-- begin --

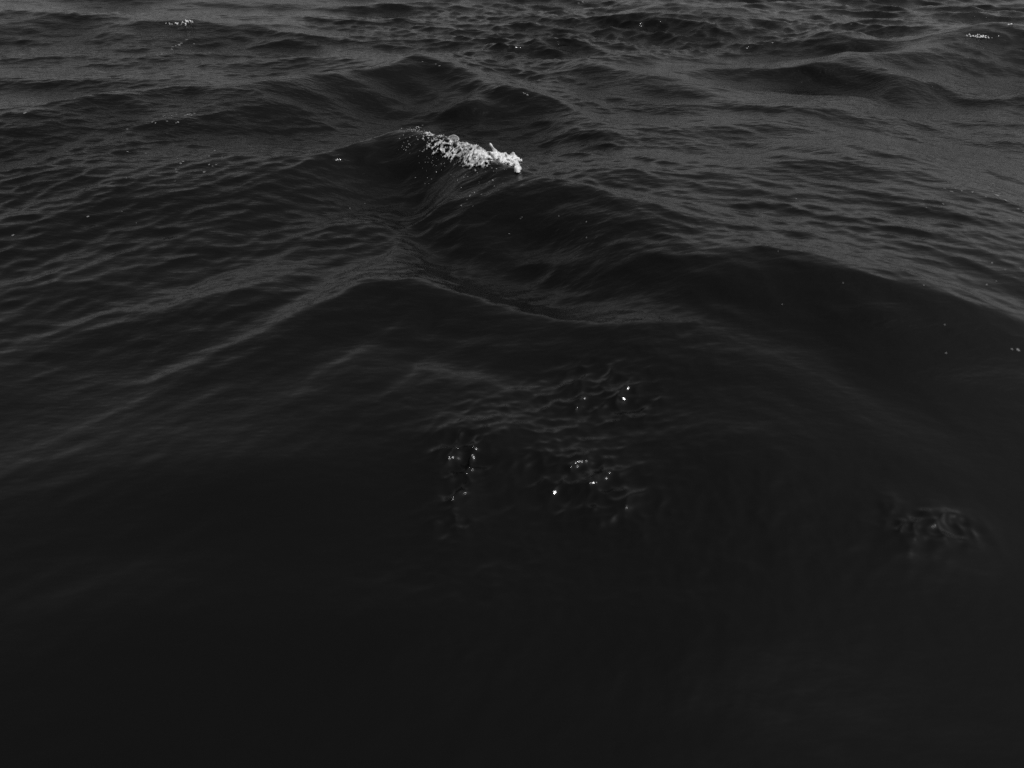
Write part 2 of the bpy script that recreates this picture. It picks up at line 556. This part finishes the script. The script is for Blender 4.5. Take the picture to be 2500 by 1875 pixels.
# the breaking crest at the centre
cap = thing('whitecap', None, 'largest bright white breaking whitecap tumbling along the crest of the central wave', 'whitecap')
foam_sheet('foam_head', [(1238, 395, 30, 19, 1.0), (1222, 384, 22, 15, 1.0), (1256, 407, 17, 15, .95), (1252, 394, 18, 14, .9), (1264, 413, 10, 7, .8),
                         (1204, 387, 22, 13, .92), (1180, 384, 20, 11, .8)],
           M_FOAM, cap, .0045, lace=.12, lump=.034)
foam_sheet('foam_froth', [(1172, 380, 30, 15, .95), (1145, 370, 28, 14, .85), (1120, 364, 26, 14, .6), (1190, 399, 16, 8, .7)], M_FROTH, cap, .0042, lace=.5, lump=.022)
foam_sheet('foam_lace', [(1115, 362, 28, 15, .62), (1092, 350, 24, 12, .55), (1070, 338, 24, 9, .55), (1045, 326, 20, 7, .5), (1015, 316, 26, 5, .34),
                         (1110, 378, 30, 10, .6), (1075, 372, 26, 10, .5), (1040, 365, 20, 10, .4), (993, 360, 14, 6, .42), (1160, 396, 26, 9, .55),
                         (1185, 408, 12, 8, .5)],
           M_FROTH, cap, .0040, lace=.92, lump=.012)
droplets('foam_drops', [(1010, 318, 30, 8, 1), (1000, 355, 30, 16, .8), (1060, 350, 40, 24, .8), (1120, 372, 50, 20, .8), (1200, 392, 60, 22, .5), (1250, 400, 30, 18, .5)],
         300, .0016, .0042, .02, M_FROTH, cap)


def spout(base, hgt, lean, parent):
    V, F = [], []
    ns, nr = 10, 9
    for i in range(nr):
        t = i / (nr - 1)
        c = np.array(base) + np.array([lean * t + .006 * math.sin(5 * t), .004 * math.sin(7 * t), hgt * t])
        rad = .017 * (1 - t) ** .7 + .005 + .003 * math.sin(9 * t)
        if i == nr - 1:
            rad = .003
        for k in range(ns):
            a = 2 * math.pi * k / ns
            w = rad * (1 + .25 * math.sin(3 * a + 6 * t))
            V.append(c + np.array([w * math.cos(a), w * math.sin(a), 0]))
    for i in range(nr - 1):
        for k in range(ns):
            F.append([i * ns + k, i * ns + (k + 1) % ns, (i + 1) * ns + (k + 1) % ns, (i + 1) * ns + k])
    return mesh_obj('water_spout', V, F, M_FOAM, parent)


b = top(*surf(1207, 377))
spout(b + np.array([0, 0, .01]), .085, -.03, cap)


def bubble(px, py, rad, parent):
    c = top(*surf(px, py))
    nu, nv = 18, 8
    V = [c + rad * np.array([math.cos(2 * math.pi * i / nu) * math.cos(j / nv * math.pi / 2), math.sin(2 * math.pi * i / nu) * math.cos(j / nv * math.pi / 2),
                             math.sin(j / nv * math.pi / 2) * .8]) for j in range(nv + 1) for i in range(nu)]
    F = [[j * nu + i, j * nu + (i + 1) % nu, (j + 1) * nu + (i + 1) % nu, (j + 1) * nu + i] for j in range(nv) for i in range(nu)]
    o = mesh_obj('bubble', V, F, M_FILM, parent)
    # rim of froth round the foot and over the top
    V, F = [], []
    for arc, full in ((0, True), (1, False)):
        n = 28
        base = len(V)
        for k in range(n):
            a = 2 * math.pi * k / n if full else math.pi * k / (n - 1)
            p = c + rad * (np.array([math.cos(a), math.sin(a), .03]) if full else np.array([math.cos(a), .15, math.sin(a) * .82]))
            w = .0035 * (1 + .6 * math.sin(5 * a + arc) * random.random())
            nrm = (p - c) / np.linalg.norm(p - c)
            for s_ in range(4):
                V.append(p + w * (nrm * math.cos(s_ * math.pi / 2) + np.array([0, -.7, .7]) * math.sin(s_ * math.pi / 2)))
        for k in range(n if full else n - 1):
            for s_ in range(4):
                k1 = (k + 1) % n
                F.append([base + k * 4 + s_, base + k * 4 + (s_ + 1) % 4, base + k1 * 4 + (s_ + 1) % 4, base + k1 * 4 + s_])
    mesh_obj('rim', V, F, M_FOAM, o)


bubble(1107, 342, .045, cap)

# small far whitecap, and thin foam on the swell at the right edge
cap2 = thing('whitecap', None, 'small distant whitecap on a crest in the upper left corner', 'whitecap')
foam_sheet('foam_head', [(462, 58, 10, 3, .9), (450, 61, 9, 3, .7), (474, 61, 7, 2.5, .65)], M_FROTH, cap2, .012, lace=.2, lump=.05)
foam_sheet('foam_lace', [(420, 60, 16, 4, .6), (440, 62, 18, 4, .55)], M_FOAM, cap2, .012, lace=.85, lump=.02)
cap3 = thing('whitecap', None, 'thin broken line of foam on the flank of the swell at the right edge', 'whitecap')
foam_sheet('foam_lace', [(2396, 90, 16, 4, .7), (2380, 97, 8, 3, .6), (2410, 85, 8, 3, .5)], M_FOAM, cap3, .012, lace=.75, lump=.02)
droplets('foam_drops', [(2392, 92, 20, 5, 1)], 24, .006, .014, .02, M_FOAM, cap3)
cap4 = thing('whitecap', None, 'tiny fleck of foam on the very top of the swell at the right edge', 'whitecap')
foam_sheet('foam_lace', [(2470, 61, 12, 3, .75)], M_FOAM, cap4, .012, lace=.6, lump=.02)

# ---- flecks of froth floating singly on the water
FLECK_MESH = []
for v in range(5):
    V = [np.array([0, 0, .32])]
    n = 10
    for ring, (rr, zz) in enumerate(((.55, .26), (1.0, .0))):
        for k in range(n):
            a = 2 * math.pi * k / n
            w = rr * (1 + .28 * math.sin(2 * a + v) + .18 * rng.normal())
            V.append(np.array([w * math.cos(a), w * .75 * math.sin(a), zz + .03 * rng.normal() * (1 - ring)]))
    me = bpy.data.meshes.new('foam_fleck')
    F = [[0, 1 + k, 1 + (k + 1) % n] for k in range(n)]
    F += [[1 + k, 1 + n + k, 1 + n + (k + 1) % n, 1 + (k + 1) % n] for k in range(n)]
    me.from_pydata([tuple(p) for p in V], [], F)
    for p in me.polygons:
        p.use_smooth = True
    me.materials.append(M_FLECK)
    FLECK_MESH.append(me)

from mathutils import Vector, Matrix


def zoomed(ox, oy, pts, s=2.633):
    return [(ox + p[0] / s, oy + p[1] / s, p[2] if len(p) > 2 else 1.0) for p in pts]


FLECKS = [
    ('foam flecks scattered over the dark trough by the right edge', 'pale foam fleck floating in the loose scatter over the dark trough near the right edge',
     zoomed(1660, 0, [(1700, 1214, 1.3), (1767, 1212), (1810, 1230), (1745, 1234, 1.5), (1880, 1235, 1.5), (1637, 1239), (2010, 1231), (2050, 1246, 1.3), (2035, 1258, 2.0),
                      (1967, 1266), (2090, 1288, 2.3), (1562, 1285), (1690, 1314), (1678, 1327), (1582, 1337), (1607, 1316, .8), (2012, 1180), (2020, 1193, .8), (2172, 1345),
                      (2208, 1361), (1845, 1368), (2027, 1368, .8), (2120, 1415, 1.7), (2198, 1402), (1720, 1172, .7), (1755, 1180, .6)])),
    ('foam flecks right of the central wave', 'tiny foam fleck on the slope between the central whitecap and the right edge scatter',
     zoomed(1660, 0, [(747, 1279), (768, 1296, .8), (744, 1323, .8), (630, 1616, .7)])),
    ('foam flecks on the dark face at upper left', 'tiny foam fleck high on the broad dark wave face at upper left',
     zoomed(0, 0, [(1050, 748), (1065, 755, .8), (1103, 743, .8), (1132, 736), (1192, 745), (1207, 738, 1.3), (1216, 740), (1230, 741, 1.3), (1250, 730), (1222, 734, .8), (980, 785),
                   (1000, 793, .8), (1007, 765, .8), (990, 775, .7), (1075, 783, .8), (1146, 788, 1.1), (1133, 795, .8), (1103, 760, .7), (1060, 745, .7)])),
    ('foam flecks low in the left trough', 'small round foam fleck drifting in the trough left of the central whitecap',
     zoomed(0, 0, [(1380, 971, 1.1), (1343, 1005), (1427, 1011), (1178, 1039, 1.2), (1162, 1052, 1.2), (1131, 1090, 1.4), (1135, 1107, .9), (1345, 1062), (1390, 1060), (1368, 1072, .8),
                   (1314, 1108, 1.3), (1140, 1020, .7), (1125, 1165, .6)])),
    ('lone foam specks on the left water', 'lone pale speck of foam on the dark water along the left side',
     zoomed(0, 0, [(818, 833), (820, 977, .8), (938, 988, .9), (815, 1147, .7), (567, 1397, 1.1), (85, 1515, 1.3), (160, 727, 1.3), (385, 1281, .7), (876, 1437, .6), (785, 1360, .6)])),
    ('sparkling specks behind the small whitecap', 'bright foam speck on the small waves just below the distant upper left whitecap',
     zoomed(0, 0, [(1110, 305), (1130, 295), (1152, 290, 1.3), (1165, 280, 1.2), (1200, 257, 1.2), (1248, 283), (1040, 350, 1.2), (1070, 347), (1012, 357), (1155, 297), (1105, 318)])),
    ('foam specks on the far crests', 'tiny bright foam speck on a sharp crest behind the central whitecap',
     zoomed(830, 0, [(1187, 607, 1.2), (1205, 615, 1.2), (1180, 600, .9), (617, 415, .9), (640, 425), (530, 400, .8), (139, 343, 1.3), (915, 322, .9), (1560, 15, 1.4), (1535, 22, 1.1)])),
    ('foam specks on the central wave face', 'faint foam speck on the smooth dark face below the central whitecap',
     zoomed(830, 0, [(64, 1340, 1.1), (160, 1310, .7), (1583, 1428, .8), (1585, 1529, 1.0), (1088, 1506, .9), (1407, 1393, .8), (1160, 1410, .8), (1170, 1400, .6)])),
    ('foam specks on the right middle slope', 'lone foam speck on the dark slope at middle right',
     zoomed(1660, 620, [(2005, 58, 1.1), (2088, 103, 1.1), (1565, 203, .9), (1972, 198, 1.3), (2033, 178, .7), (2172, 618, 1.7), (2132, 616, 1.1), (1710, 637, .9), (1700, 460, .8),
                        (2182, 93), (1048, 190, .6), (657, 325, .7)])),
]
OWN = {   # specks the photograph tells apart
    (0, 9): 'widest foam fleck of the right edge scatter, a long pale dash',
    (0, 7): 'pale foam dash close above the two widest flecks of the right edge scatter',
    (0, 8): 'second widest foam dash of the right edge scatter, just above the widest',
    (0, 10): 'widest foam fleck of the right edge scatter, a long pale dash',
    (0, 22): 'lowest wide foam dash of the right edge scatter',
    (0, 11): 'leftmost foam fleck of the right edge scatter',
    (1, 0): 'topmost of three tiny foam flecks close together right of centre',
    (1, 1): 'middle one of three tiny foam flecks close together right of centre',
    (1, 2): 'lowest of three tiny foam flecks close together right of centre',
    (1, 3): 'single faint foam fleck below the three close flecks right of centre',
    (3, 5): 'largest round foam fleck in the trough left of the central whitecap',
    (3, 10): 'lowest right of the large foam flecks in the left trough',
    (3, 0): 'topmost foam fleck in the trough left of the central whitecap',
    (4, 0): 'foam speck just left below the cluster on the dark upper left face',
    (4, 1): 'foam speck below the cluster on the upper left face, nearest the left edge',
    (4, 2): 'faint foam speck between the upper left cluster and the left trough flecks',
    (4, 3): 'very faint foam speck left of the largest fleck in the left trough',
    (4, 4): 'bright lone foam speck on the left, below all the left trough flecks',
    (4, 5): 'lone foam fleck lowest on the left, close to the left edge',
    (4, 6): 'pale round foam speck near the left edge, highest on that side',
    (4, 7): 'tiny foam speck on the left just above the bright lone speck',
    (4, 8): 'faint foam speck lowest of the pair below the left trough',
    (4, 9): 'faint foam speck upper of the pair below the left trough',
    (6, 6): 'lone bright foam speck on a far crest left of the central peak',
    (6, 7): 'lone foam speck on the open far water right of the central peak',
    (6, 8): 'right of two foam specks at the very top edge of the picture',
    (6, 9): 'left of two foam specks at the very top edge of the picture',
    (7, 0): 'foam speck on the wave face far left below the whitecap, brighter of two',
    (7, 1): 'foam speck on the wave face far left below the whitecap, fainter of two',
    (7, 2): 'upper foam speck on the dark face right below the whitecap',
    (7, 3): 'lower foam speck on the dark face right below the whitecap',
    (7, 4): 'foam speck lowest on the smooth face straight below the whitecap',
    (7, 5): 'foam speck on the face below the whitecap, right of the close pair',
    (8, 5): 'bright foam dash at the right edge, larger of two lying low',
    (8, 6): 'small foam speck beside the bright low dash at the right edge',
    (8, 3): 'brightest foam speck high on the right middle slope',
    (8, 7): 'lone foam speck lowest on the right middle slope, away from the edge',
    (8, 8): 'faint foam speck on the slope halfway above the lowest right speck',
    (8, 2): 'lone small foam speck high on the slope left of the brightest one',
    (8, 10): 'tiny foam speck on the right middle slope nearest the picture centre but one',
    (8, 11): 'tiny foam speck on the right middle slope nearest the picture centre',
}
OWN.pop((0, 9))
for gi, fi, grp, lab, px, py, sz in [(a, b, g[0], g[1], *p) for a, g in enumerate(FLECKS) for b, p in enumerate(g[2])]:
    if True:
        lab = OWN.get((gi, fi), lab)
        x, y = surf(px, py)
        p = top(x, y)
        n = Vector(normal_at(x, y))
        dist = math.sqrt(x * x + y * y + CAM_H ** 2)
        o = bpy.data.objects.new('foam_fleck', FLECK_MESH[rng.integers(5)])
        COL.objects.link(o)
        q = n.to_track_quat('Z', 'Y')
        r = sz * 2.0 * dist * SENSOR / LENS / 2500
        o.matrix_world = Matrix.Translation(Vector(p) + n * .001) @ q.to_matrix().to_4x4() @ Matrix.Rotation(rng.uniform(-.5, .5), 4, 'Z') @ Matrix.Diagonal((r, r * rng.uniform(.8, 1.3), r * .7, 1))
        o['label'] = lab
        o['category'] = 'foam fleck'
        o['group'] = grp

-- end --

**REQUIRED WORK**
Return nothing but the lines running from the start of the data to the line with "300, .0016, .0042, .02, M_FROTH, cap)", please, both ends included and no pictures.

**WRITTEN RESPONSE**
Write part 2 of the bpy script that recreates this picture. It picks up at line 556. This part finishes the script. The script is for Blender 4.5. Take the picture to be 2500 by 1875 pixels.
# the breaking crest at the centre
cap = thing('whitecap', None, 'largest bright white breaking whitecap tumbling along the crest of the central wave', 'whitecap')
foam_sheet('foam_head', [(1238, 395, 30, 19, 1.0), (1222, 384, 22, 15, 1.0), (1256, 407, 17, 15, .95), (1252, 394, 18, 14, .9), (1264, 413, 10, 7, .8),
                         (1204, 387, 22, 13, .92), (1180, 384, 20, 11, .8)],
           M_FOAM, cap, .0045, lace=.12, lump=.034)
foam_sheet('foam_froth', [(1172, 380, 30, 15, .95), (1145, 370, 28, 14, .85), (1120, 364, 26, 14, .6), (1190, 399, 16, 8, .7)], M_FROTH, cap, .0042, lace=.5, lump=.022)
foam_sheet('foam_lace', [(1115, 362, 28, 15, .62), (1092, 350, 24, 12, .55), (1070, 338, 24, 9, .55), (1045, 326, 20, 7, .5), (1015, 316, 26, 5, .34),
                         (1110, 378, 30, 10, .6), (1075, 372, 26, 10, .5), (1040, 365, 20, 10, .4), (993, 360, 14, 6, .42), (1160, 396, 26, 9, .55),
                         (1185, 408, 12, 8, .5)],
           M_FROTH, cap, .0040, lace=.92, lump=.012)
droplets('foam_drops', [(1010, 318, 30, 8, 1), (1000, 355, 30, 16, .8), (1060, 350, 40, 24, .8), (1120, 372, 50, 20, .8), (1200, 392, 60, 22, .5), (1250, 400, 30, 18, .5)],
         300, .0016, .0042, .02, M_FROTH, cap)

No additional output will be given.